Each rank-and-file state legislator presently receives a $74,160 salary for the honor of serving as a part-time public servant. Legislators work only five months per year on a full-time basis, and as much (or as little) as they choose during the other seven months of the year.
Per the US Census’ American Community Survey, the median salary for full-time workers in Hawaii is $60,680. Other data sources report similar figures.
So, half of Hawaii’s full-time workers earn $60,580 or less, while part-time legislators now earn $74,160, AND they’ll be getting raises of 35% to 48% – unless they take action now and vote to reject that raise.
Legislators may also collect a state retirement pension after only 10 years of service, and Neighbor Island legislators are paid an additional $225 per day during the four months of session; they’re not required to show actual expense receipts for this generous per diem allowance.
The decision to reject these pay raises would also prohibit the Governor’s office and Judiciary branch from receiving their pay increases recommended by the same Salary Commission.

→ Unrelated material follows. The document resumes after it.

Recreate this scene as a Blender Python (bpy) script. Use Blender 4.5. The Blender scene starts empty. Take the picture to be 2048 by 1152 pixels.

It goes without saying that legislators, judges, and government executives should not be doing this work with expectations of big salaries. This work, after all, is public service.
Our legislature is faced with a decision: Either do nothing – thereby accepting the Salary Commission’s recommended pay raises without a vote – or “put the issue on the table,” which will mean holding public hearings and a public vote.
All indications point to the path of least resistance. They’ll likely keep their heads down and not hold any hearings or take any votes.
If pressed today on this matter, most legislators will point to the short time remaining in the legislative session. “It’s too late!” they’ll claim. “We don’t have time for the hearings necessary to reject the pay raises.”
Here’s the truth: Legislative rules could be waived, hearings could be held, and the session could be extended if needed.
Obviously, legislative leadership wants to avoid a public vote on this.
Why? Because a public hearing would overflow with furious residents asking angry questions and demanding justification.
To be clear, there’s never a good time for politicians to give themselves a pay raise, either directly or indirectly.
But it’s hard to imagine a worse time than NOW.
President Trump and DOGE have been slashing and burning through almost every federal program on the books. Federal dollars that poured into Hawaii’s public programs are being drastically reduced.
We have an affordable housing crisis. We have families begging for help with school lunches and affordable early childhood programs.
Of course, the legislature could step up to the plate. They could actually begin working full-time, 12 months per year, and forgo their lucrative outside jobs. They could do any number of things to demonstrate the extra work they’d do to earn those raises – but so far, they haven’t.
No, it’s definitely not a good time to be giving yourself a raise.
Failing to hold a hearing, to have a public discussion, and to publicly vote on the issue does NOT give you cover to say, “But I didn’t actually give myself a raise.”
Please don’t insult us. We know how these things work.
GARY HOOSER is a former Hawaiʻi State Senator and Majority Leader.